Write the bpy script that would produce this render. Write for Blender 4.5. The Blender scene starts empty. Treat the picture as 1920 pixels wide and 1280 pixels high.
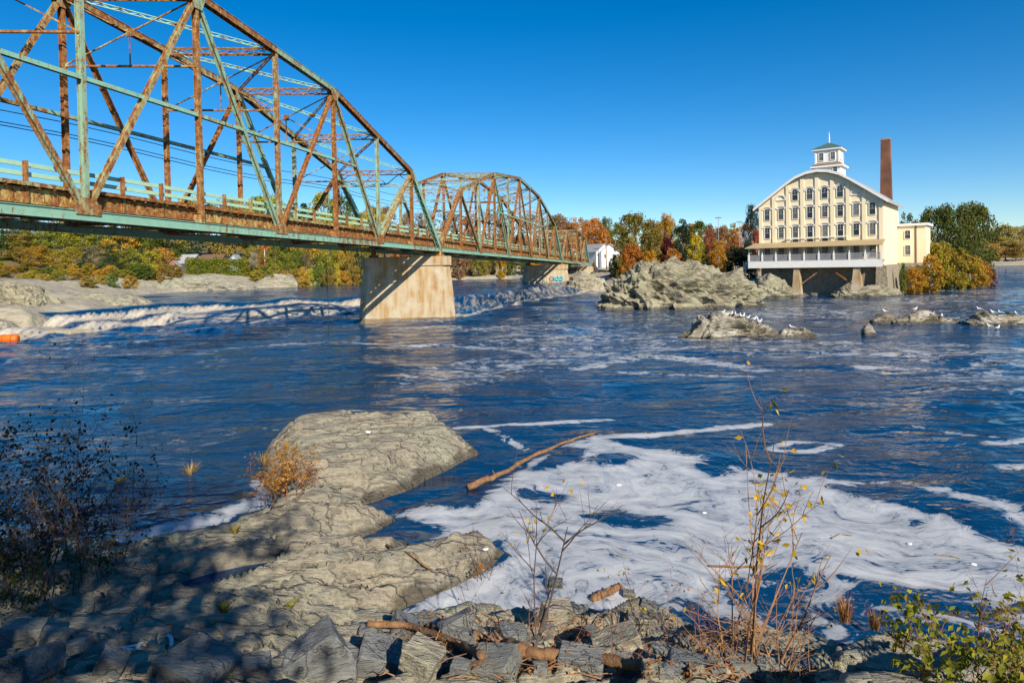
import bpy, bmesh, math, random
import numpy as np
from mathutils import Vector, Matrix

random.seed(7)
SC = bpy.context.scene
COL = SC.collection

# ---------------------------------------------------------------- camera, sky, sun, exposure
CAM_H = 7.7
FPX = 1200.0                     # focal length in photo pixels (1920 wide)
ROLL, PITCH = -0.021, math.radians(1.0)
SHIFT_Y = -0.0646
camd = bpy.data.cameras.new('camera')
cam = bpy.data.objects.new('camera', camd)
COL.objects.link(cam)
camd.sensor_width = 36.0
camd.lens = FPX * 36.0 / 1920.0
camd.shift_y = SHIFT_Y
camd.clip_start, camd.clip_end = 0.1, 6000.0
CAMR = Matrix.Rotation(math.pi / 2 - PITCH, 3, 'X') @ Matrix.Rotation(ROLL, 3, 'Z')
cam.matrix_world = Matrix.Translation((0, 0, CAM_H)) @ CAMR.to_4x4()
SC.camera = cam

SUN_EL, SUN_AZ = math.radians(30), math.radians(158)      # azimuth clockwise from +Y
world = bpy.data.worlds.new('World')
SC.world = world
world.use_nodes = True
wn = world.node_tree
bgn = wn.nodes['Background']
skyn = wn.nodes.new('ShaderNodeTexSky')
skyn.sky_type = 'NISHITA'
skyn.sun_disc = False
skyn.sun_elevation = SUN_EL
skyn.sun_rotation = SUN_AZ
skyn.altitude = 1200
skyn.air_density = 1.0
skyn.dust_density = 0.2
skyn.ozone_density = 4.0
hsv = wn.nodes.new('ShaderNodeHueSaturation')
hsv.inputs['Saturation'].default_value = 1.38
wn.links.new(skyn.outputs[0], hsv.inputs['Color'])
wn.links.new(hsv.outputs[0], bgn.inputs[0])
bgn.inputs[1].default_value = 0.09
SC.cycles.max_bounces = 5
SC.cycles.diffuse_bounces = 2
SC.cycles.glossy_bounces = 3
SC.cycles.transmission_bounces = 2
SC.cycles.transparent_max_bounces = 4

sund = bpy.data.lights.new('sun', 'SUN')
sund.energy = 4.6
sund.angle = math.radians(0.5)
sund.color = (1.0, 0.90, 0.74)
sun = bpy.data.objects.new('sun', sund)
COL.objects.link(sun)
tosun = Vector((math.sin(SUN_AZ) * math.cos(SUN_EL), math.cos(SUN_AZ) * math.cos(SUN_EL), math.sin(SUN_EL)))
sun.rotation_euler = tosun.to_track_quat('Z', 'Y').to_euler()
sun.location = tosun * 60

SC.view_settings.view_transform = 'Standard'
SC.view_settings.look = 'None'
SC.view_settings.gamma = 1.0
SC.view_settings.use_curve_mapping = False
SC.view_settings.exposure = 0.55

# ---------------------------------------------------------------- picture <-> place helpers
def ray(u, v):
    d = Vector(((u - 960) / FPX, (640 - v) / FPX + SHIFT_Y * 1920 / FPX, -1.0))
    return CAMR @ d
def W(u, v, z=0.0):
    d = ray(u, v)
    t = (z - CAM_H) / d.z
    return Vector((d.x * t, d.y * t, z))
def D(u, v, y):
    d = ray(u, v)
    t = y / d.y
    return Vector((d.x * t, y, CAM_H + d.z * t))

# ---------------------------------------------------------------- object helpers
def tag(o, label=None, cat=None, group=None, kind=None):
    if label: o['label'] = label
    if cat: o['category'] = cat
    if group: o['group'] = group
    if kind: o['kind'] = kind
    return o
def empty(name, loc=(0, 0, 0), label=None, cat=None, group=None, rz=0.0):
    o = bpy.data.objects.new(name, None)
    o.location = loc
    o.rotation_euler = (0, 0, rz)
    o.empty_display_size = 0.2
    COL.objects.link(o)
    return tag(o, label, cat, group)
def link(name, me, material=None, parent=None, loc=None):
    o = bpy.data.objects.new(name, me)
    COL.objects.link(o)
    if material is not None and not me.materials:
        me.materials.append(material)
    if parent is not None:
        o.parent = parent
    if loc is not None:
        o.location = loc
    return o
def pydata(name, verts, faces, smooth=False):
    me = bpy.data.meshes.new(name)
    me.from_pydata([tuple(v) for v in verts], [], faces)
    if smooth:
        me.polygons.foreach_set('use_smooth', [True] * len(me.polygons))
    me.update()
    return me
def fastmesh(name, V, F, smooth=True):
    """V (n,3) float array, F (m,4) or (m,3) int array"""
    me = bpy.data.meshes.new(name)
    V = np.ascontiguousarray(V, dtype=np.float32)
    F = np.ascontiguousarray(F, dtype=np.int32)
    k = F.shape[1]
    me.vertices.add(len(V)); me.vertices.foreach_set('co', V.ravel())
    me.loops.add(F.size); me.loops.foreach_set('vertex_index', F.ravel())
    me.polygons.add(len(F))
    me.polygons.foreach_set('loop_start', np.arange(0, F.size, k, dtype=np.int32))
    try:
        me.polygons.foreach_set('loop_total', np.full(len(F), k, dtype=np.int32))
    except Exception:
        pass
    me.polygons.foreach_set('use_smooth', np.full(len(F), smooth, dtype=bool))
    me.update(calc_edges=True)
    me.validate()
    return me
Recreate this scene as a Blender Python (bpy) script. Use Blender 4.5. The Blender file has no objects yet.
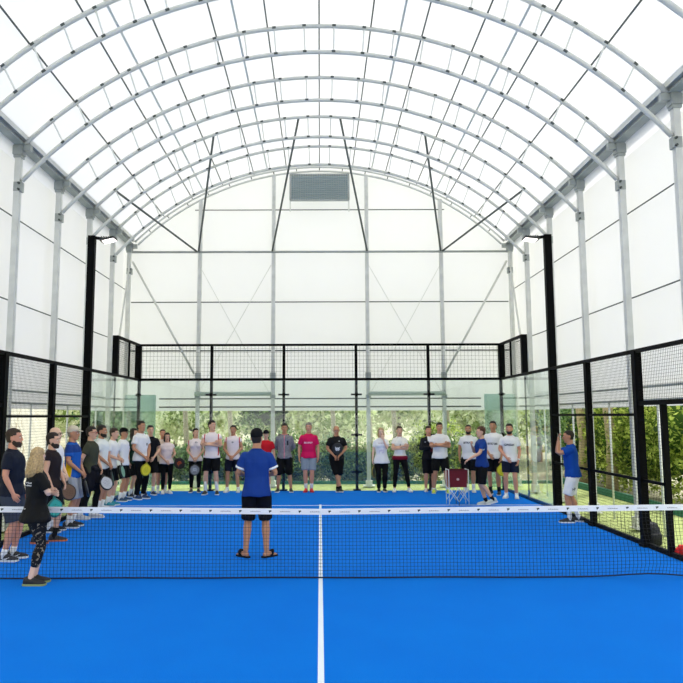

· · · ·

> Short problem: Give back exactly the lines from the first line of the data through the line with "SC.cycles.transparent_max_bounces = 4", pictures excluded.

> Expected answer:
Write the bpy script that would produce this render. Write for Blender 4.5. The Blender scene starts empty. Treat the picture as 1920 pixels wide and 1280 pixels high.
import bpy, bmesh, math, random
import numpy as np
from mathutils import Vector, Matrix

random.seed(7)
SC = bpy.context.scene
COL = SC.collection

# ---------------------------------------------------------------- camera, sky, sun, exposure
CAM_H = 7.7
FPX = 1200.0                     # focal length in photo pixels (1920 wide)
ROLL, PITCH = -0.021, math.radians(1.0)
SHIFT_Y = -0.0646
camd = bpy.data.cameras.new('camera')
cam = bpy.data.objects.new('camera', camd)
COL.objects.link(cam)
camd.sensor_width = 36.0
camd.lens = FPX * 36.0 / 1920.0
camd.shift_y = SHIFT_Y
camd.clip_start, camd.clip_end = 0.1, 6000.0
CAMR = Matrix.Rotation(math.pi / 2 - PITCH, 3, 'X') @ Matrix.Rotation(ROLL, 3, 'Z')
cam.matrix_world = Matrix.Translation((0, 0, CAM_H)) @ CAMR.to_4x4()
SC.camera = cam

SUN_EL, SUN_AZ = math.radians(30), math.radians(158)      # azimuth clockwise from +Y
world = bpy.data.worlds.new('World')
SC.world = world
world.use_nodes = True
wn = world.node_tree
bgn = wn.nodes['Background']
skyn = wn.nodes.new('ShaderNodeTexSky')
skyn.sky_type = 'NISHITA'
skyn.sun_disc = False
skyn.sun_elevation = SUN_EL
skyn.sun_rotation = SUN_AZ
skyn.altitude = 1200
skyn.air_density = 1.0
skyn.dust_density = 0.2
skyn.ozone_density = 4.0
hsv = wn.nodes.new('ShaderNodeHueSaturation')
hsv.inputs['Saturation'].default_value = 1.38
wn.links.new(skyn.outputs[0], hsv.inputs['Color'])
wn.links.new(hsv.outputs[0], bgn.inputs[0])
bgn.inputs[1].default_value = 0.09
SC.cycles.max_bounces = 5
SC.cycles.diffuse_bounces = 2
SC.cycles.glossy_bounces = 3
SC.cycles.transmission_bounces = 2
SC.cycles.transparent_max_bounces = 4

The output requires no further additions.